■ RECORDED DATA ■
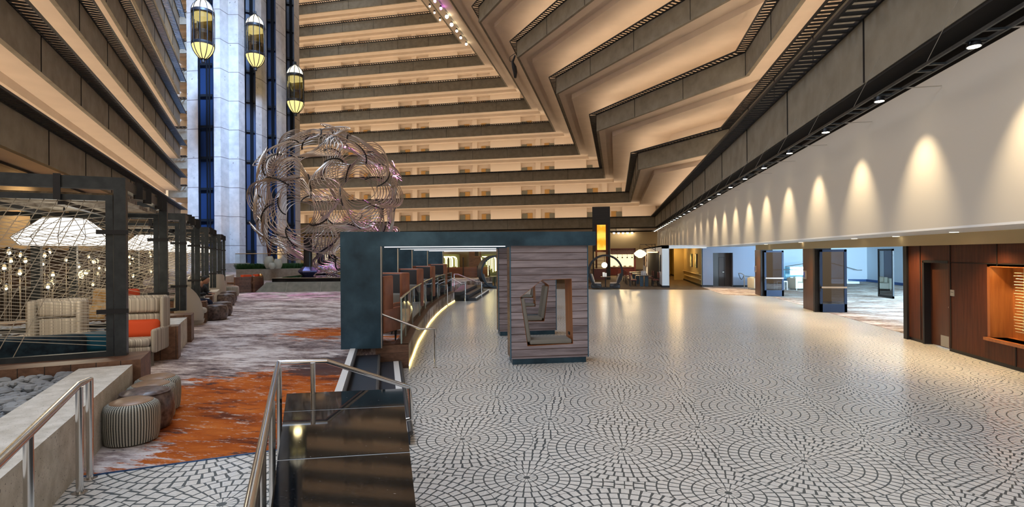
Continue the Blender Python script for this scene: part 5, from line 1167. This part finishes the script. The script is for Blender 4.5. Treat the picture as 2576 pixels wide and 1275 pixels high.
# ================================================================== POOL, PLANTER, BENCH
p1 = V((-18.17, 23.81, 0)); p2 = V((-13.91, 24.77, 0)); pt = (p2-p1).normalized(); pnn = V((-pt.y, pt.x, 0)); p3 = p1+pt*6.4
m = M(); A = p1; B = p3; C_ = p3+pnn*.25; Dd = p1+pnn*.25+pt*.45
m.add([(A.x, A.y, LZ), (B.x, B.y, LZ), (B.x, B.y+.6, LZ), (A.x+.5, A.y+.6, LZ), (Dd.x, Dd.y, .95), (C_.x, C_.y, .95), (C_.x, C_.y+.35, .95), (Dd.x, Dd.y+.35, .95)], ((0, 1, 5, 4), (4, 5, 6, 7), (3, 0, 4, 7), (1, 2, 6, 5), (2, 3, 7, 6)))
pw = solo('pool_wall', m, pool_stone, 'sloping grey green stone wall in front of the black reflecting pool', 'wall')
m = M()
for i in range(1, 4): q = p1+pt*(1.75*i-.2); m.beam(V((q.x, q.y, LZ))-pnn*.005, V((q.x, q.y, .95))+pnn*.245, .012, .01)
part('joint', m, mat('pale stone joint', (.4, .4, .33), .7), pw, world=True)
pl = root('reflecting_pool', 'raised black reflecting pool beneath the tube sculpture', 'pool', (-15, 29, LZ))
e1 = p1+pt*.62+pnn*.55; e2 = p3+pnn*.55
bk0 = e1+pnn*9.5; bk1 = e2+pnn*9.5
m = M(); m.prism([(e1.x, e1.y), (e2.x, e2.y), (bk1.x, bk1.y), (bk0.x, bk0.y)], LZ, 1.15); part('basin', m, mat('black basin stone', (.006, .007, .009), .12), pl, world=True)
m = M(); m.prism([(e1.x, e1.y), (e2.x, e2.y), (bk1.x, bk1.y), (bk0.x, bk0.y)], 1.151, 1.158); part('water', m, water, pl, world=True)
m = M(); m.beam(V((e1.x, e1.y, 1.15))-pnn*.02, V((e2.x, e2.y, 1.15))-pnn*.02, .03, .03); part('rim', m, mat('bright weir edge', (.5, .45, .36), .3, .6), pl, world=True)
pr0 = dep(594, 684, 39); pr1 = dep(870, 679, 41.5); t = (pr1-pr0); t.z = 0; t.normalize(); n = V((-t.y, t.x, 0))
m = M(); m.prism([(pr0.x, pr0.y), (pr1.x, pr1.y), (pr1+n*1.3).to_tuple()[:2], (pr0+n*1.3).to_tuple()[:2]], LZ, 1.33); struct('wall_planter', m, concrete, 'pale planter wall behind the pool')
def tuft(px, d, label, h=.5, n=150):
    b = dep(px, 660, d); m = M()
    for _ in range(n):
        a = random.random()*2*PI; l = random.uniform(.2, .55); hh = h*random.uniform(.5, 1.1); x0 = b.x+cos(a)*.12+random.uniform(-.2, .2); y0 = b.y+sin(a)*.1; x1 = x0+cos(a)*l; y1 = y0+sin(a)*l*.7
        t_ = V((-sin(a), cos(a), 0))*.012; mid = V(((x0+x1)/2, (y0+y1)/2, 1.33+hh*.8)); m.add([V((x0, y0, 1.335))-t_, V((x0, y0, 1.335))+t_, mid+t_, mid-t_], ((0, 1, 2, 3),)); m.add([mid-t_, mid+t_, V((x1, y1, 1.33+hh*.75))], ((0, 1, 2),))
    return solo('grass_tuft', m, green, label, 'plant', 'green grass tufts in the planter behind the pool')
xs = [602, 612, 623, 634, 645, 655, 667, 714, 724, 734, 745, 756, 766]
for i, x in enumerate(xs): tuft(x, 39.7+.012*(x-600), 'green grass tuft %s the pale vases, %s from the left in its row' % ('left of' if x < 690 else 'right of', ['first', 'second', 'third', 'fourth', 'fifth', 'sixth', 'seventh'][i if x < 690 else i-7]))
vp = [(.02, 0), (.30, .03), (.46, .35), (.50, .6), (.42, 1.0), (.33, 1.25), (.34, 1.27), (.30, 1.27), (.28, 1.1)]
def vase(px, d, sc_, label, tall=1.):
    b = dep(px, 660, d); m = M(); m.lathe([(r_*sc_, z_*sc_*tall) for r_, z_ in vp], (b.x, b.y, 1.33), 28); return solo('vase', m, vase_m, label, 'vase', smooth=True), b
v1, b1 = vase(677, 40.1, .74, 'tallest pale glazed vase holding reddish sticks, left of the trio', 1.05); vase(699, 40.0, .64, 'middle sized pale glazed vase, right of the trio', .95); vase(684, 39.5, .52, 'smallest round pale vase at the front of the trio', .75)
m = M()
for i in range(16):
    a = random.random()*6.28; m.tube([(b1.x+.05*cos(a), b1.y+.05*sin(a), 2.2), (b1.x+.25*cos(a), b1.y+.2*sin(a), random.uniform(3.4, 4.0))], .018, 4)
solo('dry_sticks', m, stick_m, 'bundle of reddish dry sticks in the tallest vase', 'sticks')
q0 = dep(592, 660, 42.5); q1 = dep(868, 660, 44); zt = 2.3+.25
m = M(); m.beam(V((q0.x, q0.y, 1.9)), V((q1.x, q1.y, 1.9)), .02, 1.2); gq = solo('glass_railing', m, glass, 'clear glass railing with a bronze top rail behind the planter', 'railing'); m = M(); m.tube([(q0.x, q0.y, 2.52), (q1.x, q1.y, 2.52)], .03, 6); part('handrail', m, mat('bronze rail', (.35, .22, .10), .3, .8), gq, world=True)
for i, (xa, xb) in enumerate(((591, 636), (641, 662))):
    a = dep(xa, 700, 26.2+.7*i); b = dep(xb, 700, 27+.8*i); t = (b-a); t.z = 0; t.normalize(); n = V((-t.y, t.x, 0))
    bn = root('wood_bench', ['long dark wood bench back beside the far ottoman', 'short dark wood bench back against the pool wall'][i], 'bench', (a.x, a.y, LZ))
    m = M(); m.prism([(a.x, a.y), (b.x, b.y), (b+n*.1).to_tuple()[:2], (a+n*.1).to_tuple()[:2]], LZ, 1.26); part('back_panel', m, walnut, bn, world=True)
    m = M(); m.prism([(a+n*.1).to_tuple()[:2], (b+n*.1).to_tuple()[:2], (b+n*.7).to_tuple()[:2], (a+n*.7).to_tuple()[:2]], .9, 1.0); part('seat', m, walnut, bn, world=True)
    m = M(); m.prism([(a+n*.1+t*.5).to_tuple()[:2], (b+n*.1).to_tuple()[:2], (b+n*.35).to_tuple()[:2], (a+n*.35+t*.5).to_tuple()[:2]], 1.0, 1.36); part('cushion', m, orange_f, bn, world=True)
    m = M(); m.prism([(b+t*.04).to_tuple()[:2], (b+t*.09).to_tuple()[:2], (b+t*.09+n*.1).to_tuple()[:2], (b+t*.04+n*.1).to_tuple()[:2]], LZ, 1.30); part('end_post', m, silver, bn, world=True)
for i, (x, y) in enumerate(((620, 695.5), (624, 698), (648, 696), (655, 693))):
    p = dep(x, y, 27.6); m = M(); m.ball(tuple(p), .11, 8); o = solo('brass_globe', m, gold, ['left polished brass globe over the long bench', 'front polished brass globe over the long bench', 'left polished brass globe over the short bench', 'right polished brass globe over the short bench'][i], 'globe', smooth=True); m = M(); m.tube([(p.x, p.y, 1.0), tuple(p)], .015, 5); part('stem', m, gold, o, world=True)
bt = root('white_bar_counter', 'pale low bar counter at the far end of the left walkway', 'counter', tuple(dep(572, 700, 29))); 
a = dep(566, 700, 27.5); b = dep(589, 700, 30.5); m = M(); m.prism([(a.x, a.y), (b.x, b.y), (b.x-1.2, b.y), (a.x-1.2, a.y)], LZ, 1.25); part('body', m, ledge_m, bt, world=True)

# ================================================================== TUBE SCULPTURE
SC = dep(829, 506, 33.6); RS = 4.72
e_t = (O-SC); e_t.z = 0; e_t.normalize(); e_r = V((0, 0, 1)).cross(e_t); e_u = V((0, 0, 1))      # e_r points to the picture's right
def dirn3(a, b, c): return (e_r*a+e_u*b+e_t*c).normalized()
h1 = dirn3(.43, .27, .86); h2 = dirn3(-.50, -.19, .845)
# icosahedral set of 12 axes built from the two adjacent openings
ph = (1+5**.5)/2
ico = []
for s1 in (-1, 1):
    for s2 in (-1, 1): ico += [V((0, s1, s2*ph)), V((s1, s2*ph, 0)), V((s2*ph, 0, s1))]
ico = [q.normalized() for q in ico]
A0 = ico[0]; A1 = next(q for q in ico if q != A0 and q.dot(A0) > .4)
def frame(a, b): x_ = a; z_ = a.cross(b).normalized(); y_ = z_.cross(x_); return Matrix((x_, y_, z_)).transposed()
Rm = frame(h1, h2) @ frame(A0, A1).inverted(); AX = [Rm @ q for q in ico]
scu = root('tube_sculpture', 'huge openwork sphere sculpture of bent metal tubes standing over the pool', 'sculpture', tuple(SC))
NL = 11
for ai, ax in enumerate(AX):
    nb = sorted([q for q in AX if q.dot(ax) > .4 and q.dot(ax) < .99], key=lambda q: 0)
    u_ = (nb[0]-ax*nb[0].dot(ax)).normalized(); v_ = ax.cross(u_)
    m = M()
    def loop(f_, th):
        t5 = 5*(th-.55*f_); w_ = .5-.5*cos(t5)                       # 1 towards the corners of the face
        edge = .33+f_*(.19+.20*w_); rad = RS*(.84+.17*f_**.7-.05*f_*f_+.13*f_*w_*(1-.5*f_))
        return SC+(ax*cos(edge)+(u_*cos(th)+v_*sin(th))*sin(edge))*rad
    for k in range(NL): m.tube([loop(k/(NL-1.), 2*PI*j/72) for j in range(72)], .026, 5, closed=True)
    part('tube_loops', m, alu, scu, True, world=True)
    for j in range(5):
        m = M(); m.tube([loop(k/(NL-1.), 2*PI*j/5+.55*k/(NL-1.)) for k in range(NL)], .05, 4); part('joint_spine', m, black, scu, world=True)
for i, (x, d) in enumerate(((775, 30.4), (808, 33.6), (835, 36))):
    b = dep(x, 690, d); m = M(); m.tube([(b.x, b.y, 1.16), (b.x, b.y, dep(x, 598 if i == 0 else 640, d).z)], .24, 12); part('support_column', m, black, scu, True, world=True)
    m = M(); m.lathe([(.30, 0), (.55, .22), (.55, .30), (.30, .52)], (b.x, b.y, 1.16), 8); part('column_base', m, mat('violet lit steel base', (.16, .16, .34), .25, .8) if 'violet lit steel base' not in MATS else MATS['violet lit steel base'], scu, world=True)
spot('magenta_stage', tuple(g(1109, 21, 31.4)), tuple(SC+e_r*3.2-e_u*1.5), (.95, .20, .80), 110000, 17, .8, .3)
spot('white_stage', tuple(g(1136, 62, 31.4)), tuple(SC+e_r*1+e_u*1), (1, .9, .75), 50000, 16, .7, .3)
spot('cyan_stage', (-24, 14, 26), tuple(SC-e_r*.6+e_u*1), (.35, .85, 1.), 22000, 16, .8, .3)

# ================================================================== LIFTS
def cabin(loc, label):
    r = root('glass_lift', label, 'lift', loc); R_ = 1.06
    low = [(.16, .42), (.42, .56), (.70, .88), (.90, 1.24), (1.02, 1.58), (R_, 1.84)]; up_ = [(R_, 5.62), (1.0, 5.92), (.86, 6.25), (.62, 6.55), (.34, 6.80), (.14, 7.0)]
    m = M(); m.lathe(low, (0, 0, 0), 30); part('lower_lantern', m, lantern_y, r, True)
    m = M(); m.lathe(up_, (0, 0, 0), 30); part('upper_lantern', m, lantern_t, r, True)
    m = M(); m.lathe([(R_+.03, 1.84), (R_+.06, 1.9), (R_+.06, 2.14), (R_, 2.2)], (0, 0, 0), 30); part('lower_band', m, black, r, True)
    m = M(); m.lathe([(R_, 5.28), (R_+.06, 5.34), (R_+.06, 5.58), (R_+.02, 5.64)], (0, 0, 0), 30); part('upper_band', m, black, r, True)
    m = M(); k = M(); N_ = 24
    for j in range(N_): a0 = 2*PI*j/N_; a1 = 2*PI*(j+1)/N_; m.quad((R_*cos(a0), R_*sin(a0), 2.2), (R_*cos(a1), R_*sin(a1), 2.2), (R_*cos(a1), R_*sin(a1), 5.3), (R_*cos(a0), R_*sin(a0), 5.3))
    part('glass_wall', m, smoke_glass, r, True)
    m = M(); m.lathe([(.88, 4.72), (.88, 5.25)], (0, 0, 0), 24); part('ceiling_light', m, lantern_y, r, True)
    m = M(); m.box(-.7, .7, .45, .6, 2.2, 4.8); part('back_panel', m, mat('bronze lift panel', (.22, .17, .05), .35, .6) if 'bronze lift panel' not in MATS else MATS['bronze lift panel'], r)
    m = M()
    for z in (3.05, 3.2, 3.35): m.lathe([(.96, z), (.96, z+.03)], (0, 0, 0), 20)
    part('handrail', m, chrome, r)
    m = M()
    for j in range(10):
        a = 2*PI*j/10+.16; p = lambda q, e: ((q[0]+e)*cos(a), (q[0]+e)*sin(a), q[1])
        m.tube([p((.10, .0), .02), p((.12, .30), .03)]+[p(q, .05) for q in low[1:]]+[p((R_, 3.5), .06)]+[p(q, .05) for q in up_[:-1]]+[p((.12, 7.05), .02), p((.10, 7.4), .02)], .045, 5)
    part('rib', m, black, r)
    m = M(); m.lathe([(.15, .0), (.2, .06), (.2, .34), (.30, .42)], (0, 0, 0), 12); m.lathe([(.24, 6.95), (.14, 7.2), (.10, 7.4)], (0, 0, 0), 12); part('finial', m, black, r); return r
cabs = [(511, 158, 57.0), (642.5, 178, 65.2), (743.5, 292, 71.5)]
p = dep(*cabs[0]); c1 = cabin(tuple(p), 'highest glass lift cabin with lit lantern ends, leftmost on the tower')
for (x, y, d), l in zip(cabs[1:], ('middle glass lift cabin with lit lantern ends', 'lowest glass lift cabin with lit lantern ends, rightmost on the tower')):
    dup(c1, dep(x, y, d), 0, l)
for x, y, d in cabs: p = dep(x, y-40, d-3.2); point('lift_glow', tuple(p), (1, .8, .4), 160, .5)
for x in (600, 575): pass
for x, d in ((590, 63), (560, 61.5), (655, 66), (710, 70)):
    b = dep(x, 684, d); t_ = b+V((0, 1.5, 7)); spot('tower_uplight', tuple(b), tuple(t_), (1, .60, .14), 1800, 70, 1., .1)
# base of the tower
m = M(); a = dep(560, 690, 61); b = dep(600, 690, 63); m.prism([(a.x, a.y), (b.x, b.y), (b.x, b.y+2), (a.x, a.y+2)], LZ, 1.5); struct('wall_tower_base', m, concrete)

■ CHALLENGE ■
Pick out each line above that includes "from" and show it.

■ ANSWER TO THE TASK ■
Continue the Blender Python script for this scene: part 5, from line 1167. This part finishes the script. The script is for Blender 4.5. Treat the picture as 2576 pixels wide and 1275 pixels high.
for i, x in enumerate(xs): tuft(x, 39.7+.012*(x-600), 'green grass tuft %s the pale vases, %s from the left in its row' % ('left of' if x < 690 else 'right of', ['first', 'second', 'third', 'fourth', 'fifth', 'sixth', 'seventh'][i if x < 690 else i-7]))
# icosahedral set of 12 axes built from the two adjacent openings